I have just returned from a lovely visit with my Dear Friend Sharon and a workshop with the Carolina Sampler Guild. Catherine Theron taught her Flowers and Berries Band Sampler.
Sharon is a delightful hostess, and I got to spend some quality time with her kitties, Winchester and Winston. As a matter of fact, I spent one night with a gentleman caller curled up at my feet. However, the second time he stomped up my chest and looked in my face in the wee hours of the morning, I disinvited him from my boudoir. A lady can only be expected to withstand certain attentions from her callers!

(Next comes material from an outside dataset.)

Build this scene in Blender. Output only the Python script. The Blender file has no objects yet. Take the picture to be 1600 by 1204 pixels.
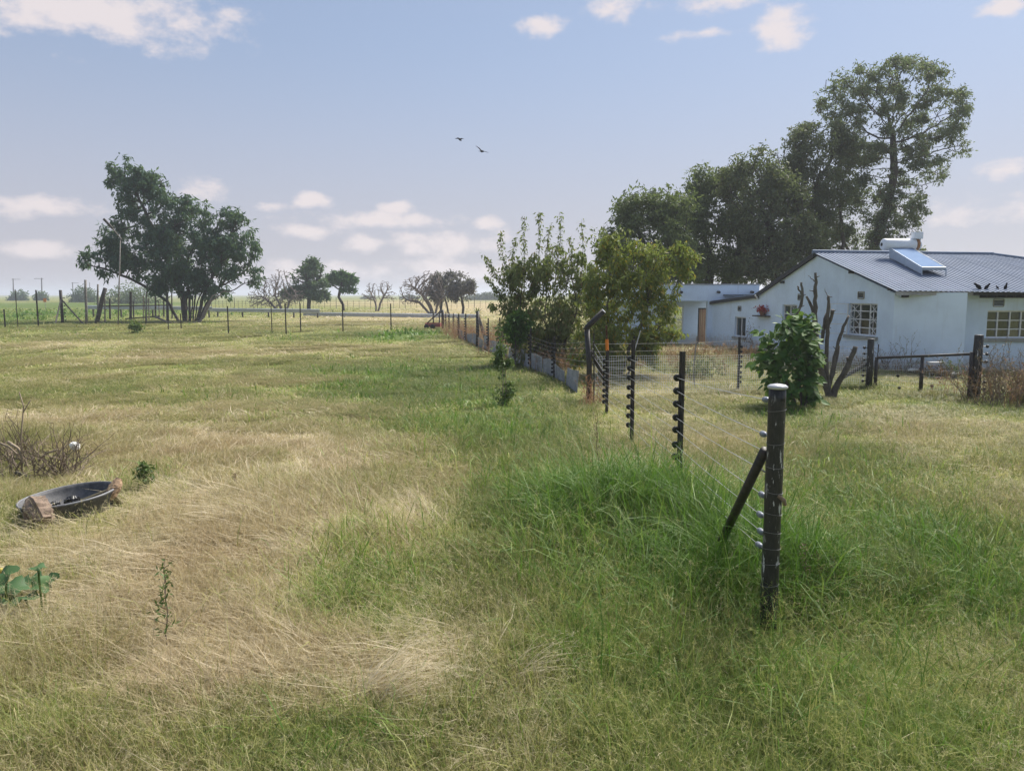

I did carefully check my suitcase before I closed it up. I was a little concerned that Winston, my midnight caller, was going to decide to come home with me. He didn't, but I did bring home a couple of projects that I'm going to stitch for Sharon's company, Thy Needle's Worke. You'll see more later.
Anyway, sadly, after a wonderful two days with some of my favorite people and a teacher whose classes I love, I trooped home.
DBE was here when I arrived. As luck would have it, the local Greek Orthodox congregation was having a fair today, and we went for souvlaki, pastitio, dolmades, and baklava. And we found out they have a holiday bake sale. We were thrilled. Our tummies were even happier.
And I had mail. Good mail. Stitching mail.
Christmas came early--from Inspirations, a pattern for a set of stitching accessories and the new Design Collective book--all Christmas designs. I don't do much seasonal stitching, but I do love Christmas designs.
The Western Reserve Sampler Guild had a meeting devoted to Scarlet Letter samplers, and there were door prizes. I was happy to receive these two charts
You'd think I have more than enough to work on, but, no, I need to finish setting up my hoop for my Deep Dive into Whitework class--and then I'm heading to Sassy Jack's for three classes with Jackie du Plessis.
And in between, I'm going to continue unpacking stash boxes.